あと、妊婦さんが多いんですよね。うちの図書館。そういう人たちの意見を聞くと、もう少しすいていた方がいいとおっしゃっているので、そういう弱い立場の方々にもう1回、耳をすませて、アップデートしたいです。ここでアップデートできないものについては別館という形で再度、市民価値をあげるためのオファーをしたいなと思っています。ですから、どんどんまたご意見いただければありがたいと思いますし、私はこういう性格なので、いいものはすぐに取り入れます。足をひっぱるだけの人もけっこういらっしゃるので(笑)、そういう人はちゃんと反論します。
湯浅教授:はい、どうもありがとうございました。木暮祐一さんの「モバイルウォッチ」を読んでいたらですね、「あたかも公設の図書館が商業施設化することに異を唱える声もあったのだが、どうもこれらの議論はみな武雄市以外のところで論じられているようだ」とありまして、武雄市の図書館はやっぱり、武雄市の住民のものだろうと。そして、市外、県外からも来られるということですけれども、そういうところがやっぱり図書館の基本形じゃないかなと私は思います。

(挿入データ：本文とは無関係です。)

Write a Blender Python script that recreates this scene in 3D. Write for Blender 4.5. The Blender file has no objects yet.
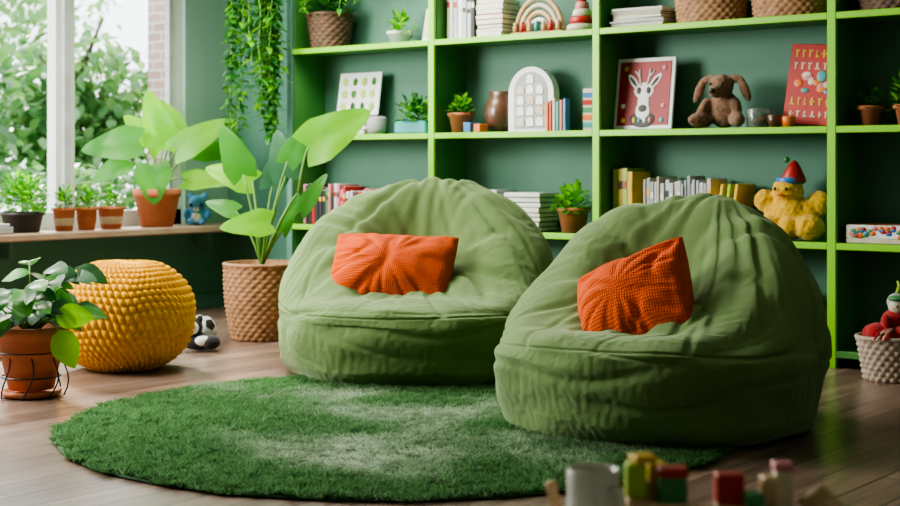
import bpy, bmesh, math, random, time
import numpy as np
from mathutils import Vector, Matrix, noise, Euler
T0=time.time()
scene=bpy.context.scene
YAW=math.radians(38.4); cY,sY=math.cos(YAW),math.sin(YAW)
def W(X,Y,z=0.0):
    return Vector((cY*X-sY*Y, sY*X+cY*Y, z))
pi=math.pi
# ------------------------------------------------------------------ materials
MATS={}
def mat(name,c1,c2=None,scale=6,rough=.6,bump=0,bscale=60,sheen=0,metal=0,coat=0,trans=0,spec=.5,stretch=None,stint=None):
    if name in MATS: return MATS[name]
    m=bpy.data.materials.new(name); m.use_nodes=True
    nt=m.node_tree; N=nt.nodes; L=nt.links
    b=N['Principled BSDF']
    tc=N.new('ShaderNodeTexCoord'); src=tc.outputs['Object']
    if stretch:
        mp=N.new('ShaderNodeMapping'); mp.inputs['Scale'].default_value=stretch
        L.new(src,mp.inputs[0]); src=mp.outputs[0]
    n=N.new('ShaderNodeTexNoise'); n.inputs['Scale'].default_value=scale; n.inputs['Detail'].default_value=4
    L.new(src,n.inputs['Vector'])
    if c2 is None: c2=tuple(min(1,x*.75) for x in c1)
    mx=N.new('ShaderNodeMix'); mx.data_type='RGBA'
    mx.inputs[6].default_value=(*c1,1); mx.inputs[7].default_value=(*c2,1)
    mr=N.new('ShaderNodeMapRange'); mr.inputs[1].default_value=.35; mr.inputs[2].default_value=.65
    L.new(n.outputs[0],mr.inputs[0]); L.new(mr.outputs[0],mx.inputs[0])
    L.new(mx.outputs[2],b.inputs['Base Color'])
    b.inputs['Roughness'].default_value=rough; b.inputs['Metallic'].default_value=metal
    b.inputs['Sheen Weight'].default_value=sheen; b.inputs['Coat Weight'].default_value=coat
    if stint: b.inputs['Sheen Tint'].default_value=(*stint,1)
    b.inputs['Transmission Weight'].default_value=trans
    b.inputs['Specular IOR Level'].default_value=spec
    if bump:
        n2=N.new('ShaderNodeTexNoise'); n2.inputs['Scale'].default_value=bscale; n2.inputs['Detail'].default_value=3
        L.new(src,n2.inputs['Vector'])
        bp=N.new('ShaderNodeBump'); bp.inputs['Strength'].default_value=bump; bp.inputs['Distance'].default_value=.01
        L.new(n2.outputs[0],bp.inputs['Height']); L.new(bp.outputs[0],b.inputs['Normal'])
    MATS[name]=m; return m
def leafmat(name,c1,c2,tr=.4,rough=.35,scale=5):
    m=mat(name,c1,c2,scale=scale,rough=rough,spec=.5)
    nt=m.node_tree;N=nt.nodes;L=nt.links
    out=N['Material Output']; b=N['Principled BSDF']
    t=N.new('ShaderNodeBsdfTranslucent'); t.inputs[0].default_value=(min(1,c1[0]*1.5),min(1,c1[1]*1.5),c1[2],1)
    ms=N.new('ShaderNodeMixShader'); ms.inputs[0].default_value=tr
    L.new(b.outputs[0],ms.inputs[1]); L.new(t.outputs[0],ms.inputs[2]); L.new(ms.outputs[0],out.inputs[0])
    return m
m_wall=mat('paint_teal_green',(.085,.22,.16),(.075,.20,.145),scale=2,rough=.7,bump=.05,bscale=120)
m_wall_l=mat('paint_sage',(.34,.52,.45),(.32,.50,.43),scale=2,rough=.7,bump=.05,bscale=120)
m_wall_r=mat('paint_pale_sage',(.36,.41,.33),(.34,.39,.31),scale=2,rough=.8,bump=.05,bscale=120)
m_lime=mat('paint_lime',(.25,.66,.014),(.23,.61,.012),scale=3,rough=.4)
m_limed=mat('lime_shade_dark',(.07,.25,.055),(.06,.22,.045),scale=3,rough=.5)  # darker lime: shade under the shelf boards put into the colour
m_back=mat('shelf_back_green',(.095,.235,.165),(.08,.20,.14),scale=1.5,rough=.65)
m_white=mat('white_paint',(.75,.78,.76),(.72,.74,.73),rough=.4)
m_ceil=mat('ceiling_white',(.75,.78,.75),rough=.9)
m_paper=mat('paper',(.75,.72,.64),(.68,.65,.57),rough=.8)
m_sill=mat('sill_wood',(.42,.30,.22),(.32,.21,.15),scale=6,rough=.35,stretch=(6,1,6))
m_terra=mat('terracotta',(.55,.19,.085),(.42,.14,.065),scale=9,rough=.75,bump=.1)
m_soil=mat('soil',(.04,.025,.015),rough=1,bump=.6)
m_dark=mat('dark_pot',(.03,.03,.028),rough=.5)
m_black=mat('black_iron',(.015,.013,.012),rough=.4)
m_wicker=mat('wicker',(.40,.21,.10),(.24,.12,.055),scale=30,rough=.7,bump=.3,bscale=150)
m_wickerg=mat('wicker_grey',(.48,.39,.31),(.34,.26,.20),scale=30,rough=.7,bump=.3,bscale=150)
m_wickerd=mat('wicker_dark',(.15,.08,.045),(.08,.045,.028),scale=30,rough=.7,bump=.3,bscale=150)
m_wood=mat('toy_wood',(.62,.42,.24),(.52,.33,.18),scale=6,rough=.5,stretch=(1,1,8))
m_red=mat('toy_red',(.50,.022,.02),rough=.4)
m_orange=mat('toy_orange',(.80,.20,.02),rough=.4)
m_yellow=mat('toy_yellow',(.80,.52,.04),rough=.4)
m_limet=mat('toy_lime',(.42,.60,.05),rough=.4)
m_green=mat('toy_green',(.06,.28,.10),rough=.4)
m_blue=mat('toy_blue',(.05,.20,.50),rough=.35)
m_pink=mat('toy_pink',(.65,.20,.25),rough=.4)
m_teal=mat('toy_teal',(.05,.35,.36),rough=.4)
m_grey=mat('soft_grey',(.42,.44,.43),rough=.6)
m_lgrey=mat('light_grey',(.56,.60,.62),rough=.6)
m_cream=mat('cream',(.70,.62,.48),rough=.6)
m_mug=mat('mug_ceramic',(.66,.62,.55),(.60,.56,.50),rough=.35,coat=.3)
m_brown=mat('brown_glaze',(.13,.06,.035),rough=.3,coat=.4)
m_plush=mat('brown_plush',(.32,.17,.095),(.20,.105,.06),scale=40,rough=1,bump=1,bscale=220,sheen=.3)
m_duck=mat('yellow_plush',(.85,.52,.025),(.72,.40,.015),scale=40,rough=1,bump=1,bscale=160,sheen=.3)
m_rplush=mat('red_plush',(.50,.015,.02),(.36,.01,.015),scale=30,rough=1,bump=1,bscale=160,sheen=.2)
m_glass=mat('jar_glass',(.8,.9,.85),rough=.05,trans=.85)
g_lime=leafmat('leaf_lime',(.25,.60,.022),(.14,.46,.03),.45)
g_mid=leafmat('leaf_mid',(.085,.32,.045),(.05,.23,.04),.35)
g_dark=leafmat('leaf_dark',(.035,.15,.045),(.025,.11,.035),.25)
g_blue=leafmat('leaf_bluegreen',(.07,.20,.11),(.05,.16,.08),.25)
g_stem=mat('stem_green',(.16,.34,.07),rough=.5)
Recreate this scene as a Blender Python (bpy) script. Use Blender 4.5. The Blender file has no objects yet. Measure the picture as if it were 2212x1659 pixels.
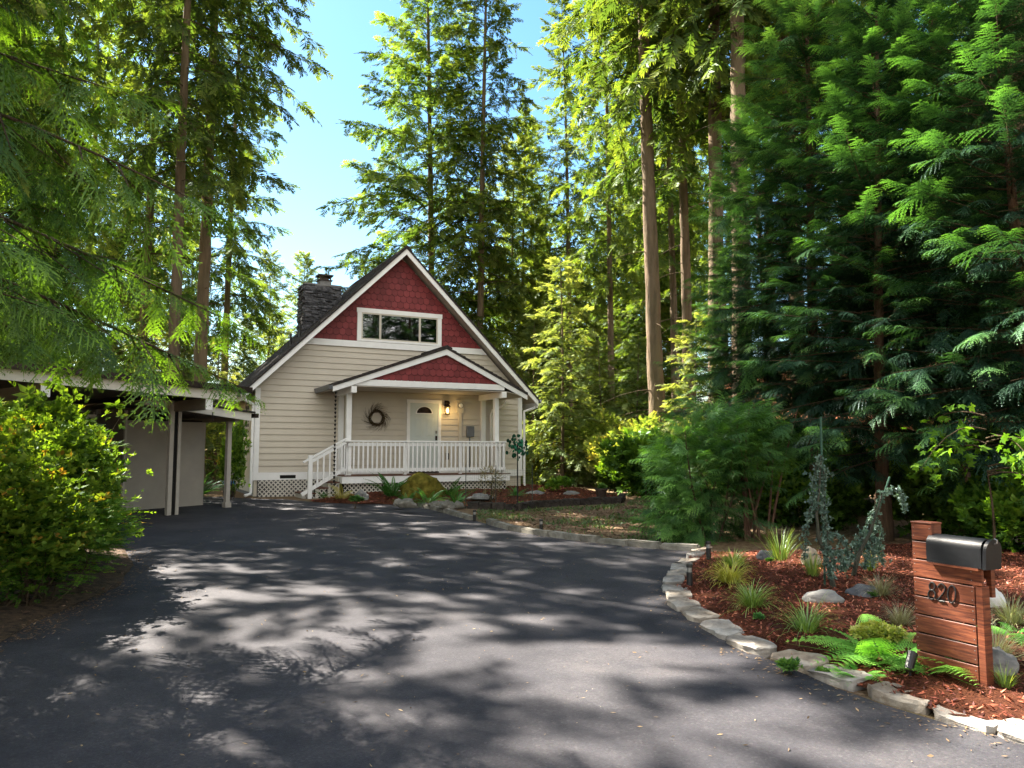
import bpy, bmesh, math, random
import numpy as np
from mathutils import Vector, Matrix, geometry, noise

R = math.radians
random.seed(11)
RNG = np.random.default_rng(7)
scene = bpy.context.scene
COL = scene.collection

# ------------------------------------------------------------------ camera model (used to measure the site)
FPX, CX, CY, ZC, PITCH = 1661.0, 1106.0, 829.5, 1.30, R(4.95)
CAM = np.array([0, 0, ZC])
FWD = np.array([0, math.cos(PITCH), math.sin(PITCH)])
UP = np.array([0, -math.sin(PITCH), math.cos(PITCH)])
RT = np.array([1.0, 0, 0])

def gz(x, y):
    return -0.02 * max(0.0, 20.0 - y)

def ray(px, py):
    return RT * (px - CX) / FPX + UP * (CY - py) / FPX + FWD

def G(px, py):
    d = ray(px, py)
    t = -ZC / d[2] if d[2] < -1e-6 else 1e6
    if t * d[1] < 20:
        t = -(ZC + 0.4) / (d[2] - 0.02 * d[1])
    p = CAM + d * t
    return Vector((p[0], p[1], gz(p[0], p[1])))

def at(px, Y):
    """ground point seen in column px at distance Y"""
    return Vector(((px - CX) / FPX * Y, Y, gz(0, Y)))

# ------------------------------------------------------------------ object helpers
def tag(o, label=None, cat=None, group=None, kind=None):
    if label: o['label'] = label
    if cat: o['category'] = cat
    if group: o['group'] = group
    if kind: o['kind'] = kind
    return o

def empty(name, loc=(0, 0, 0), rz=0.0, label=None, cat=None, group=None):
    o = bpy.data.objects.new(name, None)
    o.empty_display_size = 0.2
    COL.objects.link(o)
    o.location = loc
    o.rotation_euler = (0, 0, rz)
    return tag(o, label, cat, group)

def copy_tree(o, parent=None):
    c = o.copy()
    COL.objects.link(c)
    c.parent = parent
    for ch in list(o.children):
        copy_tree(ch, c)
    return c

def link(name, me, parent=None):
    o = bpy.data.objects.new(name, me)
    COL.objects.link(o)
    o.parent = parent
    return o

def np_mesh(name, V, F, mats, mi=None, tint=None, smooth=False):
    """V (n,3); F (m,k) constant k; mi per face material; tint per vertex"""
    V = np.ascontiguousarray(V, dtype=np.float32)
    F = np.ascontiguousarray(F, dtype=np.int32)
    me = bpy.data.meshes.new(name)
    n, (m, k) = len(V), F.shape
    me.vertices.add(n)
    me.vertices.foreach_set('co', V.ravel())
    me.loops.add(m * k)
    me.loops.foreach_set('vertex_index', F.ravel())
    me.polygons.add(m)
    me.polygons.foreach_set('loop_start', np.arange(0, m * k, k, dtype=np.int32))
    me.polygons.foreach_set('loop_total', np.full(m, k, dtype=np.int32))
    for x in (mats if isinstance(mats, (list, tuple)) else [mats]):
        me.materials.append(x)
    if mi is not None:
        me.polygons.foreach_set('material_index', np.asarray(mi, dtype=np.int32))
    if smooth:
        me.polygons.foreach_set('use_smooth', np.ones(m, dtype=bool))
    if tint is not None:
        a = me.attributes.new('tint', 'FLOAT', 'POINT')
        a.data.foreach_set('value', np.asarray(tint, dtype=np.float32))
    me.update(calc_edges=True)
    return me

class MB:
    """collects shapes, links them as one mesh object"""
    def __init__(s):
        s.v, s.f, s.m, s.t = [], [], [], []
        s.cm, s.ct = 0, 0.5
    def add(s, vs, fs):
        b = len(s.v)
        s.v += [tuple(p) for p in vs]
        s.t += [s.ct] * len(vs)
        s.f += [tuple(i + b for i in q) for q in fs]
        s.m += [s.cm] * len(fs)
        return s
    def box(s, a, b):
        x0, x1 = sorted((a[0], b[0])); y0, y1 = sorted((a[1], b[1])); z0, z1 = sorted((a[2], b[2]))
        return s.add([(x0, y0, z0), (x1, y0, z0), (x1, y1, z0), (x0, y1, z0), (x0, y0, z1), (x1, y0, z1), (x1, y1, z1), (x0, y1, z1)],
                     [(0, 3, 2, 1), (4, 5, 6, 7), (0, 1, 5, 4), (1, 2, 6, 5), (2, 3, 7, 6), (3, 0, 4, 7)])
    def prism(s, poly, axis, a, b):
        """poly of 2D points extruded along axis ('y': poly=(x,z); 'z': poly=(x,y); 'x': poly=(y,z))"""
        n = len(poly)
        def P(q, w):
            return {'y': (q[0], w, q[1]), 'z': (q[0], q[1], w), 'x': (w, q[0], q[1])}[axis]
        vs = [P(q, a) for q in poly] + [P(q, b) for q in poly]
        fs = [tuple(range(n)), tuple(range(2 * n - 1, n - 1, -1))]
        fs += [(i, (i + 1) % n, n + (i + 1) % n, n + i) for i in range(n)]
        return s.add(vs, fs)
    def bar(s, p, q, w, h, up=(0, 0, 1)):
        """rectangular bar between two points, w across, h along up"""
        p, q, up = Vector(p), Vector(q), Vector(up)
        d = (q - p).normalized()
        side = d.cross(up)
        if side.length < 1e-5: side = d.cross(Vector((1, 0, 0)))
        side.normalize()
        u = side.cross(d).normalized()
        vs = []
        for c in (p, q):
            for a, b in ((-1, -1), (1, -1), (1, 1), (-1, 1)):
                vs.append(c + side * (a * w / 2) + u * (b * h / 2))
        return s.add(vs, [(0, 1, 2, 3), (7, 6, 5, 4), (0, 4, 5, 1), (1, 5, 6, 2), (2, 6, 7, 3), (3, 7, 4, 0)])
    def tube(s, pts, rad, n=8, cap=True, closed=False):
        pts = [Vector(p) for p in pts]
        m = len(pts)
        if not hasattr(rad, '__len__'): rad = [rad] * m
        vs, ref = [], None
        for i, p in enumerate(pts):
            if closed: d = pts[(i + 1) % m] - pts[i - 1]
            else: d = pts[min(i + 1, m - 1)] - pts[max(i - 1, 0)]
            if d.length < 1e-9: d = Vector((0, 0, 1))
            d.normalize()
            if ref is None:
                ref = d.orthogonal().normalized()
            ref = (ref - d * ref.dot(d))
            if ref.length < 1e-6: ref = d.orthogonal()
            ref.normalize()
            o = d.cross(ref)
            for k in range(n):
                a = 2 * math.pi * k / n
                vs.append(p + (ref * math.cos(a) + o * math.sin(a)) * rad[i])
        fs = []
        for i in range(m if closed else m - 1):
            j = (i + 1) % m
            for k in range(n):
                l = (k + 1) % n
                fs.append((i * n + k, i * n + l, j * n + l, j * n + k))
        if cap and not closed:
            fs.append(tuple(range(n - 1, -1, -1)))
            fs.append(tuple((m - 1) * n + k for k in range(n)))
        return s.add(vs, fs)
    def lathe(s, prof, n=20, c=(0, 0, 0)):
        vs, fs = [], []
        for r, z in prof:
            for k in range(n):
                a = 2 * math.pi * k / n
                vs.append((c[0] + r * math.cos(a), c[1] + r * math.sin(a), c[2] + z))
        for i in range(len(prof) - 1):
            for k in range(n):
                l = (k + 1) % n
                fs.append((i * n + k, i * n + l, (i + 1) * n + l, (i + 1) * n + k))
        fs.append(tuple(range(n - 1, -1, -1)))
        fs.append(tuple((len(prof) - 1) * n + k for k in range(n)))
        return s.add(vs, fs)
    def build(s, name, mats, parent=None, smooth=False, bevel=0.0, loc=None):
        me = bpy.data.meshes.new(name)
        me.from_pydata(s.v, [], s.f)
        for x in (mats if isinstance(mats, (list, tuple)) else [mats]):
            me.materials.append(x)
        me.polygons.foreach_set('material_index', s.m)
        if smooth: me.polygons.foreach_set('use_smooth', [True] * len(s.f))
        a = me.attributes.new('tint', 'FLOAT', 'POINT')
        a.data.foreach_set('value', s.t)
        me.update()
        bm = bmesh.new(); bm.from_mesh(me)
        bmesh.ops.recalc_face_normals(bm, faces=bm.faces)
        if bevel: 
            bmesh.ops.bevel(bm, geom=[e for e in bm.edges if e.is_manifold and e.calc_face_angle(0) > 0.6], offset=bevel, segments=1, profile=0.5, affect='EDGES')
        bm.to_mesh(me); bm.free()
        o = link(name, me, parent)
        if loc is not None: o.location = loc
        return o

# ------------------------------------------------------------------ materials
def _mat(name):
    m = bpy.data.materials.new(name)
    m.use_nodes = True
    nt = m.node_tree
    return m, nt, nt.nodes['Principled BSDF'], nt.nodes['Material Output']

def N(nt, t, **kw):
    n = nt.nodes.new(t)
    for k, v in kw.items():
        if k.startswith('_'): setattr(n, k[1:], v)
        else: n.inputs[k.replace('__', ' ')].default_value = v
    return n

def ramp(nt, fac, stops, interp='LINEAR'):
    r = nt.nodes.new('ShaderNodeValToRGB')
    r.color_ramp.interpolation = interp
    e = r.color_ramp.elements
    while len(e) < len(stops): e.new(0.5)
    for i, (p, c) in enumerate(stops):
        e[i].position = p
        e[i].color = (*c, 1) if len(c) == 3 else c
    nt.links.new(fac, r.inputs['Fac'])
    return r

def noise_tex(nt, scale, detail=4, rough=0.55, vec=None, stretch=None):
    n = N(nt, 'ShaderNodeTexNoise', Scale=scale, Detail=detail, Roughness=rough)
    if vec is None:
        vec = nt.nodes.new('ShaderNodeTexCoord').outputs['Object']
    if stretch:
        mp = N(nt, 'ShaderNodeMapping')
        mp.inputs['Scale'].default_value = stretch
        nt.links.new(vec, mp.inputs['Vector'])
        vec = mp.outputs['Vector']
    nt.links.new(vec, n.inputs['Vector'])
    return n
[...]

今日の議論でけっこうやりとりがありましたが、こういう図書館が地域の顔になっていく、図書館を中心にした町づくりっていうのは可能性があるんだということは共有できたことだと思います。出版業界や図書館界の中で、さまざまな意見があるかと思いますけれども、こういうふうに率直に戦わせることによって、議論が深まっていくんじゃないかと私は思います。最後に、図書館総合展の運営委員長の佐藤潔さん、閉会の挨拶をお願いしたいなと思います。これだけのフォーラムを作ってくださった、まあ縁の下の力持ちでございますので、今日は本当に日経新聞の松岡さん、日本ペンクラブの山田さん、多賀城市議団の方々、大和市長、勝手にあてまして、ご発言いただきまして本当にありがとうございました。それでは佐藤さん、閉会の挨拶をお願いします。
佐藤委員長:それでは簡単に。昨年に引き続いてのフォーラムになりました。昨年も大変盛り上がりましたけれど、半年経過して、まさに検証してこれからどうしてくのかもっと注目していきたいと思っております。